The Dutch Steamship Line, K.P.M., initiated the first tourist passages to Bali on its cargo ships and several enterprising characters were quick to take advantage of these developments. A Persian-Armenian, M.J. Minas, was the first to realise the tourist potential. He introduced moving pictures to the villages, travelling with a portable projector, and he established the first movie theatre in Buleleng. Minas started picking up passengers off the K.P.M. ships in about 1920. An American adventurer, Andre Roosevelt, arrived in Bali in 1924 and joined Minas, bringing American Express and Thomas Cook patronage with him. Andre Roosevelt undertook in the 1920s to develop the tourist market, although this did not deter him from suggesting measures to preserve the integrity of Balinese society and its culture:
Having leisure, my friend Spies and I started a scheme which would tend to slow down the invading forces from the West and keep the Balinese in their happy, contented ways for a few decades longer ….. We want to make of Bali a national or international park, with special laws to maintain it as such.
(in Hickman Powell, The Last Paradise, 1930: xiv-xvi)
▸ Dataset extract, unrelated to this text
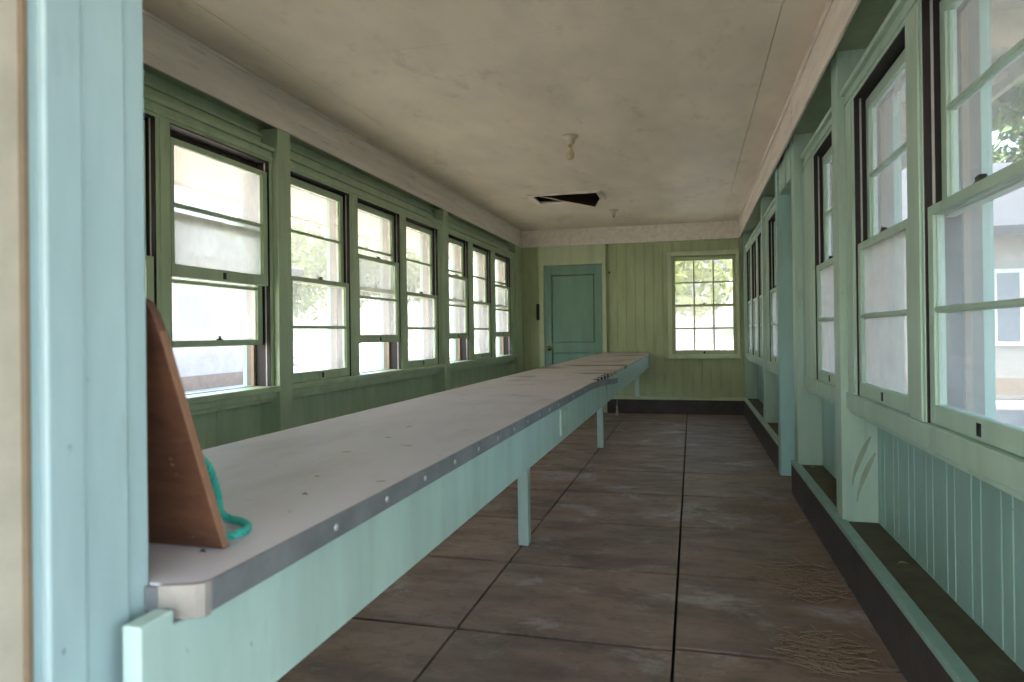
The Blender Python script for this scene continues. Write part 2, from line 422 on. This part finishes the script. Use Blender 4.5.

| The black-and-white film Goona-Goona, An Authentic Melodrama, also called Der Kris and The Kris,
was originally shot in 1928 and 1929 by Andre Roosevelt and Armand
Denis with assistance at the outset from Spies. Walter Spies wrote about
his collaboration with Roosevelt: "I'm doing the directing and most of
the work; a certain Mr Roosevelt turns the handle. I've got a
marvellous, very simple story for it and have found some very good
actors." Much of it was re-filmed in 1929 after a processing accident in Surabaya in November 1928. Walter Spies was not involved in the re-shooting. The film was first released in America in 1930. Goona-Goona was most likely the movie which inspired K'tut Tantri, author of Revolt in Paradise, and later famous as Surabaya Sue, to travel to Bali in 1932: It was a rainy afternoon and, walking down Hollywood Boulevard, I stopped before a small theatre showing a foreign film and on the spur of the moment, decided to go in. The film was entitled Bali, the Last Paradise. I became entranced. The picture was aglow with an agrarian pattern of peace, contentment, beauty and love. Yes, I had found my life. I recognised the place where I wished to be. (K'tut Tantri, Revolt in Paradise, 1960) Although K'tut Tantri mentions that her decision to travel to Bali in 1932 was inspired by a film entitled Bali, the Last Paradise, this must be incorrect. Hickman Powell published a book about Bali with a similar title in 1930, but there was never any film of that name. There was a film entitled Bali, the Lost Paradise, a 12-mm black-and-white film made by Michael Lerner but this was American, not foreign, and was not made until 1939, seven years after K'tut Tantri's arrival in Bali. Der Insel der Dämonen was not released until 1933 and so Goona-Goona was probably the only film of Bali that could have been viewed in America in 1932. |
The film was very successful and actually started an American craze for all things Balinese. In New York high society goona-goona, a Malay and Javanese term for love magic, was turned into a popular phrase. Goona-Goona can be credited with linking sex and magic in the popular image of Bali.